You're reading: Russia’s Medvedev defends erosion of his legacy

MOSCOW — Prime Minister Dmitry Medvedev on Friday defended the enactment of new laws that rolled back his own liberal agenda as Russia's president, a tacit acknowledgement of how little influence he has now that Vladimir Putin is back in the Kremlin.

In an interview with journalists from five Russian television stations, Medvedev said he was “basically happy with how my life has gone” over the last year, despite seeing the Kremlin abandon his conciliatory, modernization-focused platform in favor of cracking down on dissent.

As soon as Putin returned for a third presidential term in May, parliament began passing a series of draconian laws introducing Internet censorship, hiking fines for unauthorized protests by 150 times, and recriminalizing slander, which had been made an administrative offense on Medvedev’s initiative only months before.

Other laws branded non-governmental organizations with foreign funding “foreign agents” and expanded the definition of treason to encompass potentially any exchange of information with foreign organizations.

The language used in the laws recalls Soviet-era spy mania, when the vast majority of foreigners were treated with suspicion. Putin has repeatedly blamed foreign governments, particularly the U.S. State Department, of meddling in Russian domestic affairs and organizing protests.

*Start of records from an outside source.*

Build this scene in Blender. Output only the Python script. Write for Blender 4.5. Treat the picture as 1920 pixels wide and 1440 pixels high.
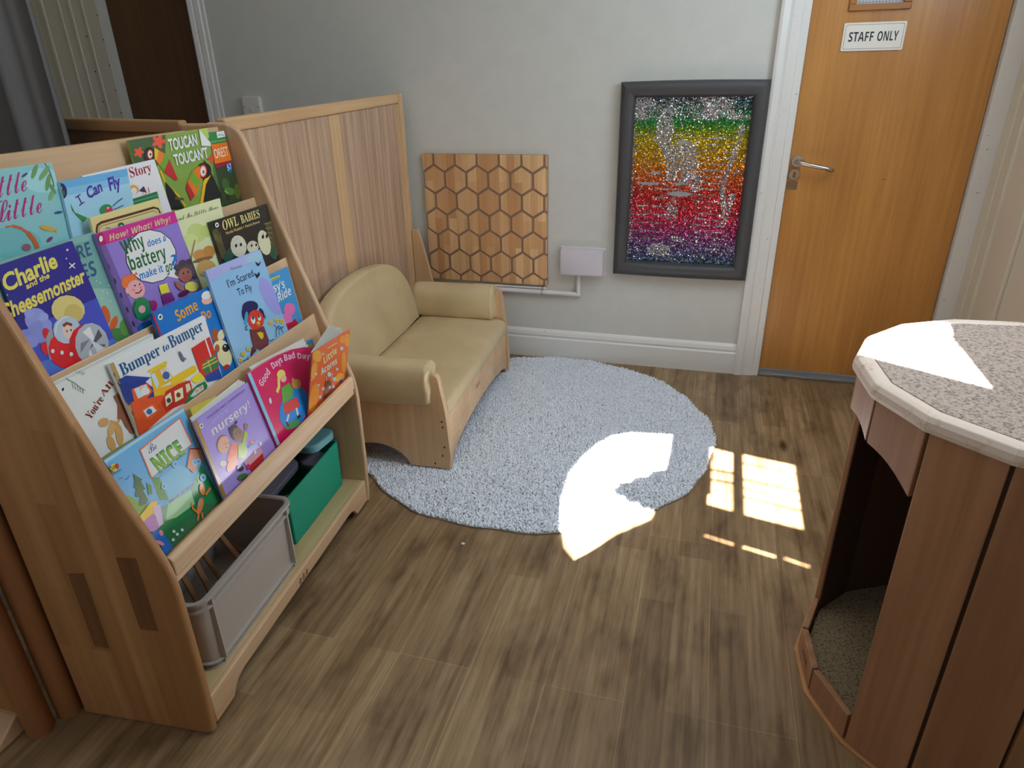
import bpy, bmesh, math, random
import numpy as np
from mathutils import Vector, Matrix
from mathutils.geometry import delaunay_2d_cdt

SUN_E = 98.0
REAR_E = 5.0
CEIL_E = 8.5
ROOM_E = 9.5
SIDE_E = 26.0
WALLC = (210, 208, 200)
FL1 = (168, 139, 104)
FL2 = (198, 168, 130)
RUGC = (238, 242, 249)
BOOKK = 1.25
S = bpy.context.scene
for o in list(bpy.data.objects):
    bpy.data.objects.remove(o)
R = math.radians
random.seed(7)
rng = np.random.default_rng(7)

# ------------------------------------------------------------------ camera
F_PX, PITCH, YAW, ROLL = 1257.24, 0.43511, 0.28575, -0.02159
CAM = Vector((0, 0, 1.47))
cd = bpy.data.cameras.new('camera')
cam = bpy.data.objects.new('camera', cd)
S.collection.objects.link(cam)
cy, sy, cp, sp = math.cos(YAW), math.sin(YAW), math.cos(PITCH), math.sin(PITCH)
fw = Vector((-sy * cp, cy * cp, -sp)); rt = Vector((cy, sy, 0)); up = rt.cross(fw)
cr, sr_ = math.cos(ROLL), math.sin(ROLL)
rt, up = rt * cr + up * sr_, -rt * sr_ + up * cr
M = Matrix((rt, up, -fw)).transposed().to_4x4(); M.translation = CAM
cam.matrix_world = M
cd.sensor_width = 36; cd.lens = F_PX / 1920 * 36; cd.clip_start = .02
S.camera = cam

# ------------------------------------------------------------------ exposure, world, sun, added fill lamps
S.view_settings.view_transform = 'Standard'; S.view_settings.look = 'None'
S.view_settings.exposure = 0.04; S.view_settings.gamma = 1; S.view_settings.use_curve_mapping = False
w = bpy.data.worlds.new('world'); S.world = w; w.use_nodes = True
w.node_tree.nodes['Background'].inputs[0].default_value = (.55, .7, 1, 1)
w.node_tree.nodes['Background'].inputs[1].default_value = 1.0
S.cycles.max_bounces = 10; S.cycles.diffuse_bounces = 6; S.cycles.glossy_bounces = 4
S.cycles.sample_clamp_indirect = 6.0
TAN_EL = 0.65; SAZ = math.sin(R(15)); CAZ = math.cos(R(15))      # slope and heading of the sunlight
def light(name, kind, loc, direction, energy, col, **kw):
    d = bpy.data.lights.new(name, kind); d.energy = energy; d.color = col
    for k, v in kw.items(): setattr(d, k, v)
    o = bpy.data.objects.new(name, d); S.collection.objects.link(o)
    o.location = loc; o.rotation_euler = Vector(direction).to_track_quat('-Z', 'Y').to_euler()
    return o
light('sun', 'SUN', (0, -4, 4), (SAZ, CAZ, -TAN_EL), SUN_E, (1, .97, .93), angle=R(.24))
light('rear_fill', 'AREA', (-.6, -.755, 1.9), (.215, 1, 0), REAR_E, (.8, .9, 1), shape='RECTANGLE', size=1.9, size_y=1.2)  # added fill from behind the viewer, no window built behind it
light('overhead_fill', 'AREA', (.30, 2.0, 2.985), (0, 0, -1), CEIL_E, (.84, .93, 1), shape='RECTANGLE', size=1.0, size_y=1.0, spread=R(125))  # added fill from above for the rug and seat, no real rooflight
light('side_fill', 'AREA', (1.155, 2.0, 2.12), (-1, 0, 0), SIDE_E, (.68, .85, 1), shape='RECTANGLE', size=1.2, size_y=.7)  # added fill from the right to brighten the books, no real window
light('ceiling_fill', 'AREA', (-1.5, 1.4, 2.985), (0, 0, -1), ROOM_E, (1, .97, .93), shape='RECTANGLE', size=2.4, size_y=1.6)  # added wide fill to lift the left wall and room, no real lamp

# ------------------------------------------------------------------ helpers
def lin(c):
    return tuple((((x / 255) + .055) / 1.055) ** 2.4 if x > 10 else x / 255 / 12.92 for x in c)

def nm(m, t, x=0, y=0, **kw):
    n = m.node_tree.nodes.new(t); n.location = (x, y)
    for k, v in kw.items():
        setattr(n, k, v)
    return n

def mat(name, col=(200, 200, 200), rough=.5, metal=0.0, spec=.5, coat=0.0):
    m = bpy.data.materials.new(name); m.use_nodes = True
    b = m.node_tree.nodes['Principled BSDF']
    b.inputs['Base Color'].default_value = (*lin(col), 1)
    b.inputs['Roughness'].default_value = rough; b.inputs['Metallic'].default_value = metal
    b.inputs['Specular IOR Level'].default_value = spec; b.inputs['Coat Weight'].default_value = coat
    m['b'] = 1
    return m

def bsdf(m): return m.node_tree.nodes['Principled BSDF']

def ramp(m, stops):
    r = nm(m, 'ShaderNodeValToRGB')
    e = r.color_ramp.elements
    while len(e) < len(stops): e.new(.5)
    for el, (p, c) in zip(e, stops):
        el.position = p; el.color = (*lin(c), 1)
    return r

def noise(m, scale, detail=4, rough=.55, vec=None):
    n = nm(m, 'ShaderNodeTexNoise'); n.inputs['Scale'].default_value = scale
    n.inputs['Detail'].default_value = detail; n.inputs['Roughness'].default_value = rough
    if vec is not None: m.node_tree.links.new(vec, n.inputs['Vector'])
    return n

def mapped(m, scale=(1, 1, 1), rot=(0, 0, 0)):
    t = nm(m, 'ShaderNodeTexCoord'); mp = nm(m, 'ShaderNodeMapping')
    mp.inputs['Scale'].default_value = scale; mp.inputs['Rotation'].default_value = rot
    m.node_tree.links.new(t.outputs['Object'], mp.inputs['Vector'])
    return mp.outputs['Vector']

def bump(m, src, strength, dist=.002):
    b = nm(m, 'ShaderNodeBump'); b.inputs['Strength'].default_value = strength; b.inputs['Distance'].default_value = dist
    m.node_tree.links.new(src, b.inputs['Height']); m.node_tree.links.new(b.outputs['Normal'], bsdf(m).inputs['Normal'])

def wood(name, dark, light_, axis='z', rough=.45, stave=None, sx=1.0, coat=0.0):
    """grain stretched along one axis; optional glued staves of one width with random tint"""
    m = mat(name, light_, rough, coat=coat); L = m.node_tree.links.new
    k = {'x': (1.2, 34, 34), 'y': (34, 1.2, 34), 'z': (34, 34, 1.2)}[axis]
    v = mapped(m, tuple(c * sx for c in k))
    n = noise(m, 1.0, 5, .6, v)
    r = ramp(m, [(.3, dark), (.7, light_)])
    L(n.outputs['Fac'], r.inputs['Fac'])
    col = r.outputs['Color']
    v2 = mapped(m, {'x': (.7, 5, 5), 'y': (5, .7, 5), 'z': (5, 5, .7)}[axis])
    n2 = noise(m, 1.0, 2, .5, v2)
    mx = nm(m, 'ShaderNodeMix', data_type='RGBA', blend_type='MULTIPLY')
    r2 = ramp(m, [(.3, (215, 205, 195)), (.65, (255, 255, 255))])
    L(n2.outputs['Fac'], r2.inputs['Fac']); mx.inputs['Factor'].default_value = .8
    L(col, mx.inputs['A']); L(r2.outputs['Color'], mx.inputs['B']); col = mx.outputs['Result']
    if stave:
        t = nm(m, 'ShaderNodeTexCoord'); s = nm(m, 'ShaderNodeSeparateXYZ'); L(t.outputs['Object'], s.inputs[0])
        c = nm(m, 'ShaderNodeCombineXYZ'); L(s.outputs[stave[0]], c.inputs[1]); L(s.outputs[stave[1]], c.inputs[0])
        b = nm(m, 'ShaderNodeTexBrick'); L(c.outputs[0], b.inputs['Vector'])
        b.offset = .43; b.offset_frequency = 2
        b.inputs['Scale'].default_value = 1; b.inputs['Brick Width'].default_value = stave[3]; b.inputs['Row Height'].default_value = stave[2]
        b.inputs['Mortar Size'].default_value = stave[5] if len(stave) > 5 else 0.0
        b.inputs['Color1'].default_value = (*lin(stave[4]), 1); b.inputs['Color2'].default_value = (1, 1, 1, 1)
        b.inputs['Mortar'].default_value = (*lin(stave[6] if len(stave) > 6 else stave[4]), 1)
        mx2 = nm(m, 'ShaderNodeMix', data_type='RGBA', blend_type='MULTIPLY'); mx2.inputs['Factor'].default_value = 1
        L(col, mx2.inputs['A']); L(b.outputs['Color'], mx2.inputs['B']); col = mx2.outputs['Result']
    L(col, bsdf(m).inputs['Base Color'])
    bump(m, n.outputs['Fac'], .15, .001)
    return m

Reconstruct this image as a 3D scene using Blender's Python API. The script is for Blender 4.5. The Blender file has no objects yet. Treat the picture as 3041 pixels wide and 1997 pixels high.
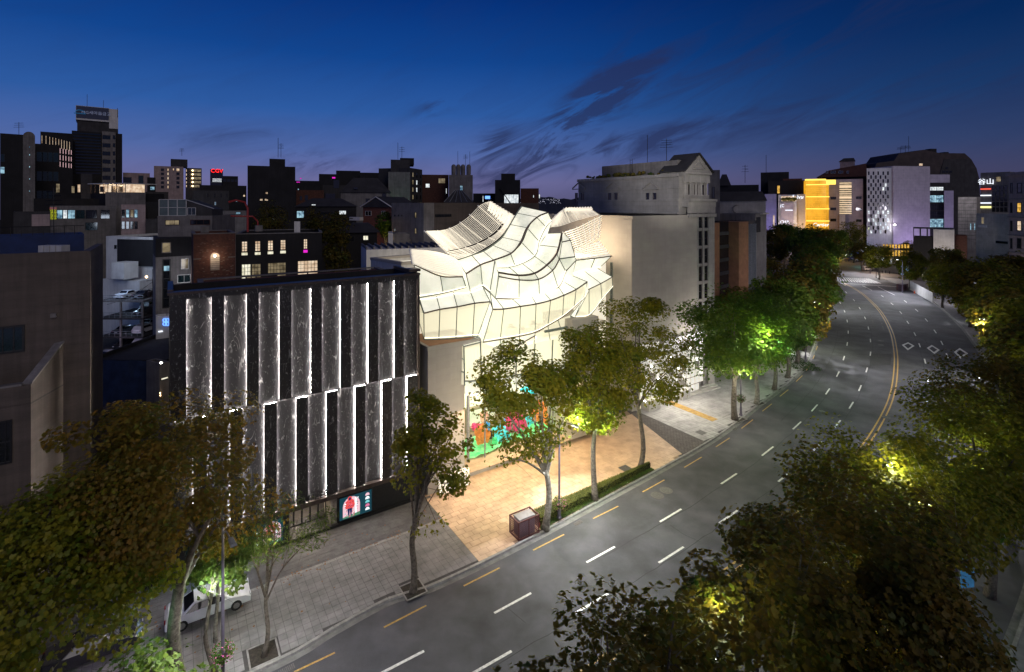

Medvedev insisted the terms used were innocuous. “What’s so bad about the word ‘agent’?”Medvedev said Friday. “An agent is a representative, that’s it.”

Medvedev went on to deny the laws were repressive and said the issue was simply one of expectations. “These expectations very often have nothing whatsoever to do with what’s really happening in the country,” he added.

Few believed Medvedev was really in charge as president from 2008 to 2012, when Putin had to step aside after two consecutive stints in the role because of term limits.

Nonetheless, he raised hopes the Kremlin would take a new course when he pledged to fight corruption, increase transparency and move toward political and economic liberalization. In reality,Medvedev delivered on few of the promises and left Putin’s system largely intact. He then stepped aside to allow Putin to run for president again.

Since leaving the Kremlin, Medvedev has looked increasingly powerless as officials make decisions that run against his stated preferences.

Parliament is considering introducing jail time for offending religious believers and fines for “homosexual propaganda,” both of which Medvedev said were unnecessary.

The only major Medvedev initiative still in place is his decision to cancel daylight savings time — a decision widely despised because it plunges much of the country into darkness until late morning throughout the winter.